On January 1, 2002, the Company adopted Statement of Financial Accounting Standards No. 142, “Goodwill and Other Intangible Assets”, whereby goodwill is no longer amortized, but instead is subject to a periodic impairment review performed during the second quarter of each fiscal year. In a business combination, goodwill is allocated to the Company’s various reporting units, which are the same as the Company’s reportable operating segments based on relative fair value of the assets acquired and liabilities assumed. As the Company’s operations are composed of four reporting units (Americas, Europe/Africa/Middle East, Japan and Asia Pacific), the Company reviews the recoverability of its goodwill by comparing each unit’s fair value to the net book value of its assets.
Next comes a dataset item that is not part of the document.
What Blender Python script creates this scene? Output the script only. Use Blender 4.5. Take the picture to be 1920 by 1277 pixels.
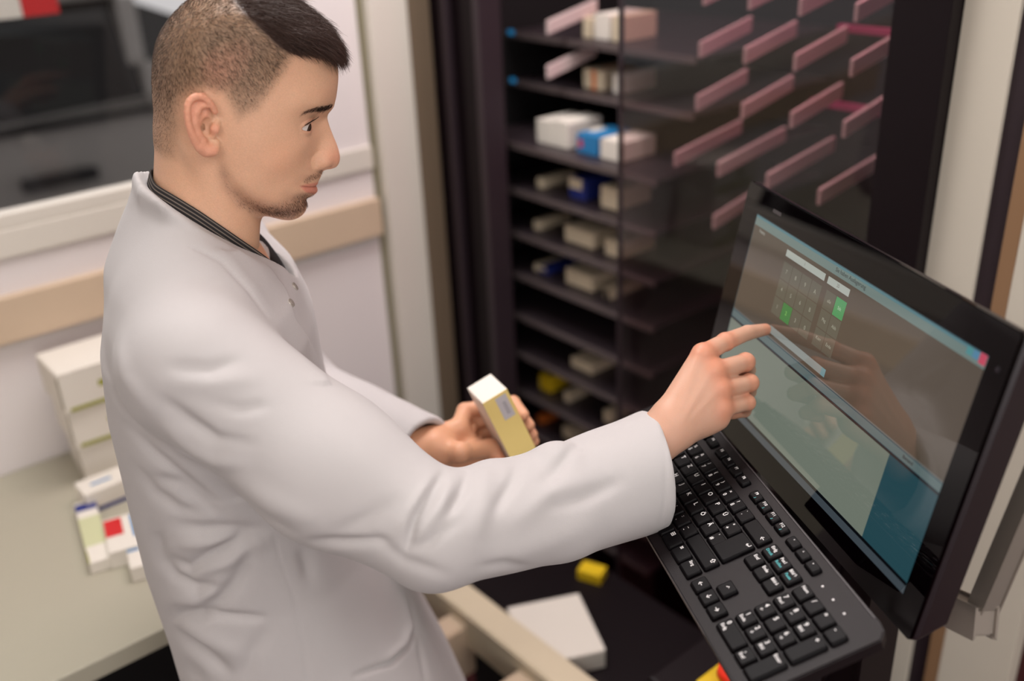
import bpy, bmesh, math, random
import numpy as np
from mathutils import Vector, Matrix
random.seed(7); rng = np.random.default_rng(7)
for o in list(bpy.data.objects): bpy.data.objects.remove(o)
SC = bpy.context.scene; COL = SC.collection

# ------------------------------------------------------------------ camera
# World: X along the bench wall, Y across the room, Z up, metres.
CAM_R = np.array([0.76650682, -0.64088788, -0.04159353])
CAM_F = np.array([0.56478652, 0.70348793, -0.43141733])
CAM_U = np.array([0.30575068, 0.30719286, 0.90119313])
CAM_P = np.array([0.0, 0.0, 1.88])
cd = bpy.data.cameras.new('camera'); cam = bpy.data.objects.new('camera', cd); COL.objects.link(cam)
cam.matrix_world = Matrix(((CAM_R[0], CAM_U[0], -CAM_F[0], 0), (CAM_R[1], CAM_U[1], -CAM_F[1], 0),
                           (CAM_R[2], CAM_U[2], -CAM_F[2], 1.88), (0, 0, 0, 1)))
cd.sensor_width = 36; cd.lens = 35.0; cd.clip_start = 0.02
cd.dof.use_dof = True; cd.dof.focus_distance = 1.03; cd.dof.aperture_fstop = 2.0
SC.camera = cam
SC.view_settings.view_transform = 'Standard'; SC.view_settings.look = 'None'
SC.view_settings.exposure = 0.0; SC.view_settings.gamma = 1.0; SC.view_settings.use_curve_mapping = False

# ------------------------------------------------------------------ world and lamps
w = bpy.data.worlds.new('world'); SC.world = w; w.use_nodes = True
w.node_tree.nodes['Background'].inputs[0].default_value = (0.75, 0.72, 0.72, 1)
w.node_tree.nodes['Background'].inputs[1].default_value = 1.0
CEIL = 2.75
LAMPS = [((-0.75, 0.30), 1.2, 1.2, 4.0), ((0.50, -0.75), 1.2, 1.2, 17.0), ((0.75, 1.25), 0.9, 0.6, 21.0), ((-1.5, -0.6), 1.2, 1.2, 19.0)]
for (lx, ly), sx, sy, e in LAMPS:
    L = bpy.data.lights.new('ceiling_panel_lamp', 'AREA'); L.shape = 'RECTANGLE'; L.size = sx; L.size_y = sy
    L.energy = e; L.color = (1.0, 0.965, 0.95)
    o = bpy.data.objects.new('ceiling_panel_lamp', L); COL.objects.link(o); o.location = (lx, ly, CEIL - 0.045)
# soft fill lamp added behind the camera, at a window made up for it
L = bpy.data.lights.new('added_fill', 'AREA'); L.shape = 'RECTANGLE'; L.size = 2.0; L.size_y = 1.3; L.energy = 27.0; L.color = (1.0, 0.975, 0.965)
o = bpy.data.objects.new('added_fill', L); COL.objects.link(o); o.location = (-0.35, -2.24, 1.35); o.rotation_euler = (math.radians(90), 0, 0)

# ------------------------------------------------------------------ helpers
def lin(c):
    return tuple(((v / 255) / 12.92 if v / 255 <= 0.04045 else ((v / 255 + 0.055) / 1.055) ** 2.4) for v in c)
def F_(px, py):
    return CAM_R * ((px - 960) / 1867.) - CAM_U * ((py - 638.5) / 1867.) + CAM_F
def on_plane(px, py, ax, val):
    r = F_(px, py); t = (val - CAM_P[ax]) / r[ax]; return CAM_P + r * t
def cam2w(v):
    return CAM_P + CAM_R * v[0] - CAM_U * v[1] + CAM_F * v[2]

def mat(name, rgb, rough=0.5, spec=0.5, metal=0.0, noise=0.0, nscale=20, bump=0.0, bscale=200, coat=0.0, sss=0.0, emit=None, es=1.0, ior=None, attr=None, sheen=0.0):
    m = bpy.data.materials.new(name); m.use_nodes = True; nt = m.node_tree; b = nt.nodes['Principled BSDF']
    c = lin(rgb); b.inputs['Base Color'].default_value = (*c, 1)
    b.inputs['Roughness'].default_value = rough; b.inputs['Specular IOR Level'].default_value = spec
    b.inputs['Metallic'].default_value = metal; b.inputs['Coat Weight'].default_value = coat
    b.inputs['Sheen Weight'].default_value = sheen
    if ior: b.inputs['IOR'].default_value = ior
    if sss:
        b.inputs['Subsurface Weight'].default_value = sss; b.inputs['Subsurface Radius'].default_value = (1.0, 0.35, 0.2)
        b.inputs['Subsurface Scale'].default_value = 0.006
    src = None
    if attr:
        a = nt.nodes.new('ShaderNodeAttribute'); a.attribute_name = attr; src = a.outputs['Color']
        nt.links.new(src, b.inputs['Base Color'])
    tc = nt.nodes.new('ShaderNodeTexCoord')
    if noise:
        n = nt.nodes.new('ShaderNodeTexNoise'); n.inputs['Scale'].default_value = nscale; n.inputs['Detail'].default_value = 4
        nt.links.new(tc.outputs['Object'], n.inputs['Vector'])
        mr = nt.nodes.new('ShaderNodeMapRange'); mr.inputs['To Min'].default_value = 1 - noise; mr.inputs['To Max'].default_value = 1 + noise
        nt.links.new(n.outputs['Fac'], mr.inputs['Value'])
        mx = nt.nodes.new('ShaderNodeVectorMath'); mx.operation = 'SCALE'
        if src: nt.links.new(src, mx.inputs[0])
        else: mx.inputs[0].default_value = c
        nt.links.new(mr.outputs[0], mx.inputs['Scale']); nt.links.new(mx.outputs[0], b.inputs['Base Color'])
    if bump:
        n2 = nt.nodes.new('ShaderNodeTexNoise'); n2.inputs['Scale'].default_value = bscale; n2.inputs['Detail'].default_value = 3
        nt.links.new(tc.outputs['Object'], n2.inputs['Vector'])
        bp = nt.nodes.new('ShaderNodeBump'); bp.inputs['Strength'].default_value = bump; bp.inputs['Distance'].default_value = 0.001
        nt.links.new(n2.outputs['Fac'], bp.inputs['Height']); nt.links.new(bp.outputs[0], b.inputs['Normal'])
    if emit:
        b.inputs['Emission Color'].default_value = (*lin(emit), 1); b.inputs['Emission Strength'].default_value = es
    return m

def tag(o, label=None, cat=None, group=None, kind=None):
    if label: o['label'] = label
    if cat: o['category'] = cat
    if group: o['group'] = group
    if kind: o['kind'] = kind
    return o
def link(o, parent=None):
    COL.objects.link(o)
    if parent: o.parent = parent
    return o
def bm_obj(name, bm, mats, parent=None, smooth=False, M=None):
    me = bpy.data.meshes.new(name); bmesh.ops.recalc_face_normals(bm, faces=bm.faces); bm.to_mesh(me); bm.free()
    for m in (mats if isinstance(mats, (list, tuple)) else [mats]): me.materials.append(m)
    if smooth: me.polygons.foreach_set('use_smooth', [True] * len(me.polygons))
    o = bpy.data.objects.new(name, me)
    if M is not None: o.matrix_local = M
    return link(o, parent)
def empty(name, loc=(0, 0, 0), M=None):
    o = bpy.data.objects.new(name, None); o.empty_display_size = 0.05
    if M is not None: o.matrix_world = M
    else: o.location = loc
    return link(o)
def frame(o, x, y, z):
    return Matrix(((x[0], y[0], z[0], o[0]), (x[1], y[1], z[1], o[1]), (x[2], y[2], z[2], o[2]), (0, 0, 0, 1)))
def box(bm, lo, hi, bev=0.0, seg=2, mi=0):
    lo = Vector(lo); hi = Vector(hi)
    b2 = bmesh.new(); bmesh.ops.create_cube(b2, size=1)
    for v in b2.verts: v.co = Vector([(lo[i] + hi[i]) / 2 + v.co[i] * (hi[i] - lo[i]) for i in range(3)])
    if bev: bmesh.ops.bevel(b2, geom=b2.edges[:] , offset=bev, segments=seg, affect='EDGES', profile=0.6)
    merge(bm, b2, mi); return bm
def merge(bm, b2, mi=0, M=None):
    mp = {}
    for v in b2.verts: mp[v] = bm.verts.new(M @ v.co if M else v.co)
    for f in b2.faces:
        try: g = bm.faces.new([mp[v] for v in f.verts]); g.material_index = mi if mi >= 0 else f.material_index; g.smooth = f.smooth
        except ValueError: pass
    b2.free()
def quad(bm, pts, mi=0):
    f = bm.faces.new([bm.verts.new(p) for p in pts]); f.material_index = mi; return f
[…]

If the book value of the reporting unit’s assets exceeds its fair value, the goodwill is written down to its implied fair value.

 

Additionally, the Company reviews the carrying amount of goodwill whenever events and circumstances indicate that the carrying amount of goodwill may not be recoverable. Impairment indicators include, among other conditions, cash flow deficits, historic or anticipated declines in revenue or operating profit and adverse legal or regulatory develops. If it is determined that such indicators are present and the review indicates that goodwill will not be fully recoverable, based upon discounted estimated cash flows, the carrying value is reduced to estimated fair market value. Estimated fair market value is determined primarily using the anticipated cash flows discounted at a rate commensurate with the risk involved.

 

In the second quarters of 2004, 2003 and 2002, the Company performed its annual impairment tests of its goodwill, and no impairment was indicated based on these tests.

 

In accordance with Statement of Financial Accounting Standards No. 144 “Accounting for the Impairment or Disposal of Long-lived Assets”, the Company assesses potential impairment to its long-lived assets when events or changes in circumstances indicate that the carrying amount of an asset may not be fully recoverable. If required, an impairment loss is recognized as the difference between the carrying value and the fair value of the assets.